Напечатал несколько рассказов в «Комсомольской правде», в «Учительской газете». Детиздат принял к изданию небольшой сборничек рассказов. Дубровина предложила переиздать в 1944 году под одной моей фамилией «Республику Шкид». То же предлагал мне, еще до войны, Лев Желдин. Разумеется, ни тогда, ни сейчас на этот позор я не пошел.
А жить в Москве становилось как-то очень кисло. И вот я решил проситься на фронт. Подал заявление в ГлавПУРККА с просьбой мобилизовать меня.
12 марта 1943 года получил наконец московский паспорт. А уже 26 марта сдал этот паспорт в Свердловский райвоенкомат г. Москвы.
. . . . .
…Три или четыре дня я пробыл в запасном полку. Что это такое — запасной полк, — я и сейчас не очень ясно представляю…
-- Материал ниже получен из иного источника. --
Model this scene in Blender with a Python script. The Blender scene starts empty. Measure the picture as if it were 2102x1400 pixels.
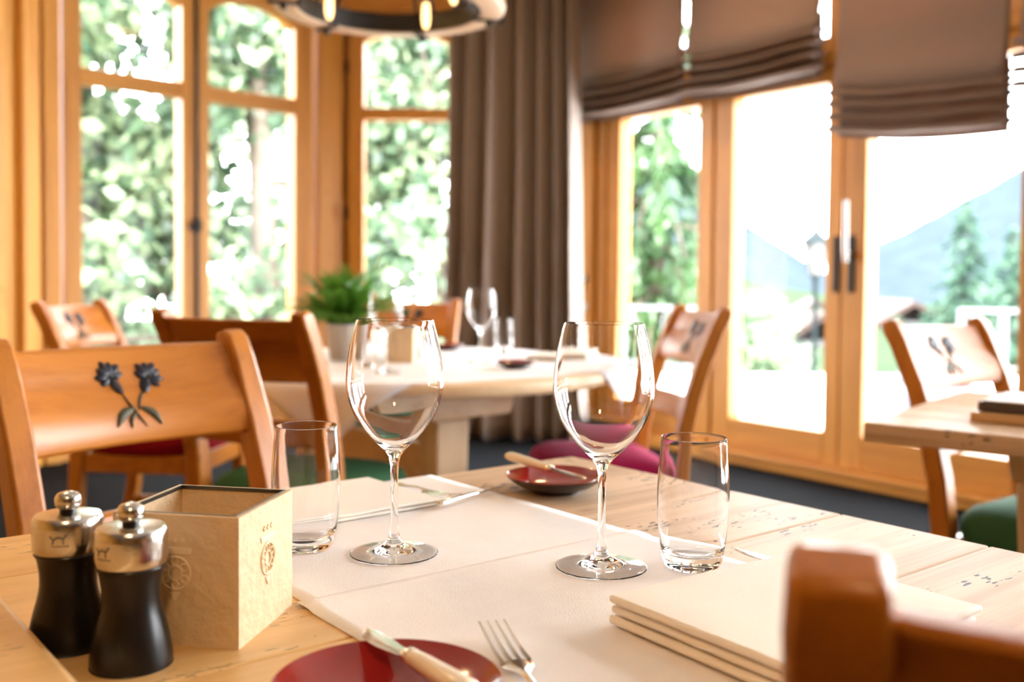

Видел там разжалованного старшего лейтенанта. Навсегда запомнилось, врезалось в память его страдальческое лицо, его понурые плечи со следами содранных звездочек на погонах. Когда мы строились в две шеренги, этот несчастный всегда становился на правом фланге и всегда немного впереди строя.
— Такой-то! — кричали ему. — Стать по ранжиру!
— Я — офицер, — глухо отвечал он.
— Бывший офицер!
И обедал он — за общим столом, но где-нибудь все-таки на уголке, в сторонке.
Это униженное тщеславие выглядело, конечно, глупо и смешно, и все-таки мне было почему-то жалко этого дядьку.